Chi di voi, volendo costruire una torre, non si siede prima a calcolarne la spesa, se ha i mezzi per portarla a compimento? Per evitare che, se getta le fondamenta e non può finire il lavoro, tutti coloro che vedono comincino a deriderlo, dicendo: Costui ha iniziato a costruire, ma non è stato capace di finire il lavoro. Oppure quale re, partendo in guerra contro un altro re, non siede prima a esaminare se può affrontare con diecimila uomini chi gli viene incontro con ventimila? Se no, mentre l’altro è ancora lontano, gli manda un’ambasceria per la pace. Così chiunque di voi non rinunzia a tutti i suoi averi, non può essere mio discepolo.

(Sapienza 9,13-18 – Salmo 89)

Il momento di preghiera in cui, come comunità, cerchiamo di riflettere sulle Letture della domenica successiva precede, come ogni settimana, la “riunione del lunedì”. Si tratta, questa, di una specie di maratona mattina-pomeriggio-sera in cui cerchiamo di aggiornarci sulle tante attività, progetti, incontri che avverranno nella settimana. A volte la stanchezza prende il sopravvento, i problemi sembrano irrisolvibili e la scaletta che Dario ogni settimana prepara sembra destinata a non esaurirsi mai.

La lettura dal libro della Sapienza sembra volerci accompagnare in questi momenti di stanchezza. Sentiamo il richiamo a tenere presente che l’unico vero progetto è quello di Dio, che ci è sconosciuto, che spesso non vediamo e non capiamo. Abbiamo bisogno di pregare e chiedere Sapienza per riuscire a programmare la nostra vita tenendo i piedi per terra, senza farci prendere la mano dai nostri desideri, dai nostri sogni.

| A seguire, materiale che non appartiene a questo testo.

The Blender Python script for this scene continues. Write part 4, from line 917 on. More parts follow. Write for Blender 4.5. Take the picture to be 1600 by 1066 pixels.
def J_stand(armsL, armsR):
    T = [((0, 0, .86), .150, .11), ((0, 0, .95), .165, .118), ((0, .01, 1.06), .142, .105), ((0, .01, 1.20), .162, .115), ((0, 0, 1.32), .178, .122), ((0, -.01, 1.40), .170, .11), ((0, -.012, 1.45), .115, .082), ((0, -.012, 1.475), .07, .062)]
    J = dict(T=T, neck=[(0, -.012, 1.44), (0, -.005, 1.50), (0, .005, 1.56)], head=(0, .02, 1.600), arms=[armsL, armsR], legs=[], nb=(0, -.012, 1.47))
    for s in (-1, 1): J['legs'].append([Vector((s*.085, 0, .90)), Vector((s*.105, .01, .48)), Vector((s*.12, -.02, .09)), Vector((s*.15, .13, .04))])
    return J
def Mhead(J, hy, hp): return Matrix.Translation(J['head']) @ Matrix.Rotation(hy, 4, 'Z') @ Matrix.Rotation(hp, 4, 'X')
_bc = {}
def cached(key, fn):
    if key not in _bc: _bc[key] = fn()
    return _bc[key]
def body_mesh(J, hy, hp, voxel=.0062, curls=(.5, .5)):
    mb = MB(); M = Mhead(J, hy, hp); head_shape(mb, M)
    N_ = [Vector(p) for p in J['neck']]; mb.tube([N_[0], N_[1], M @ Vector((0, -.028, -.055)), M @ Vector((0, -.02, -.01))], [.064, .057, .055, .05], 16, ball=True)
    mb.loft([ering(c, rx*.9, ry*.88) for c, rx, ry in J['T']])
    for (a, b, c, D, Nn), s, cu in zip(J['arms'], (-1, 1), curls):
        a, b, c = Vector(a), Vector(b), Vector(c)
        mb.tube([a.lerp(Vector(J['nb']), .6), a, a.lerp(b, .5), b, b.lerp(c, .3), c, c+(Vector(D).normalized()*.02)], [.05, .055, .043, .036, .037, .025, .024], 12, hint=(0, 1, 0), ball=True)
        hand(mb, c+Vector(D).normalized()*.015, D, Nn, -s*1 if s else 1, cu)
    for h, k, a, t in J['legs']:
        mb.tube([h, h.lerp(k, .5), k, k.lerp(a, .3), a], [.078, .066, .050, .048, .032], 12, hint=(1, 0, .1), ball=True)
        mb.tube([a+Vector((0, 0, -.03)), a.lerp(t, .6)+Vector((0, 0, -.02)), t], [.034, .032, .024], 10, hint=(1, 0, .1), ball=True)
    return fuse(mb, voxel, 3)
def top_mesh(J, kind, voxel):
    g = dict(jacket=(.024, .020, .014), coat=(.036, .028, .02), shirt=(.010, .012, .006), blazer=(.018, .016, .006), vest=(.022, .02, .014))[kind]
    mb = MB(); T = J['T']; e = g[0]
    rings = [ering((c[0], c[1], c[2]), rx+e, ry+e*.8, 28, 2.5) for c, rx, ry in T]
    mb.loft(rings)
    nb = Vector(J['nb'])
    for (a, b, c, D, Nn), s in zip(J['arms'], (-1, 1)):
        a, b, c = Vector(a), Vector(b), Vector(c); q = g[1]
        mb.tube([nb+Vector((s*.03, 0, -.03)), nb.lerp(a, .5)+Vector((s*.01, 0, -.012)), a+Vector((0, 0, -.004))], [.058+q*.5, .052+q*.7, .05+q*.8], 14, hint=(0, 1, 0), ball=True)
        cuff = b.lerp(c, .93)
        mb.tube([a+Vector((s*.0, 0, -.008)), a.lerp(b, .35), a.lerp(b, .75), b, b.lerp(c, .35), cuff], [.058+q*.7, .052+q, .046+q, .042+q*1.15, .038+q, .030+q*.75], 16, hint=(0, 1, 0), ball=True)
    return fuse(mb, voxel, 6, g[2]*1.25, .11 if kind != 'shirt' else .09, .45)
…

Rimanendo fedeli al popolo che accompagniamo e alla croce che porta sulle sue spalle.

Ma se da un lato questo Vangelo sembra invitarci a pianificare con realismo, con saggezza (costruire solo quando si hanno mezzi sufficienti, partire per la battaglia con abbastanza uomini…) dall’altro ci pone, di forma quasi sorprendente, la sfida ad abbandonare tutto. Il progetto maggiore appare così l’attitudine al dono, all’accoglienza serena del progetto quotidiano di Dio.

Gesù ci invita a liberarci dall’ansia dell’iperattivismo, a smetterla di sentirci indispensabili (incluso nei confronti della nostra famiglia!) e aprire il nostro spirito, distaccandoci, non lasciandoci condizionare. Sentiamo l’invito ad ABRIR MÃO della nostra vita…

Non so se esiste in Italiano questa espressione (letteralmente aprire mano) né me ne viene in questo momento una traduzione efficace. Ma nel momento di riflessione comunitaria questa è stata sicuramente una delle espressioni più utilizzate. Sentiamo in questo brano un monito rispetto al senso di possesso, al sentirci padroni dei nostri legami affettivi, della nostra vita. “Aprire mano” rispetto alle nostre cose, distaccarci dalla nostra “roba” (che non è solo materiale, ma ancor più è il nostro pregiudizio, sono le nostre tante testardaggini, ostilità, il nostro senso di possesso dell’altro e dell’immagine che abbiamo di lui…). Questa è forse la strada attraverso cui possiamo avvicinarci un po’ di più alla sapienza della prima lettura, che “raddrizza i sentieri degli uomini sulla terra” e costruisce un mondo più giusto.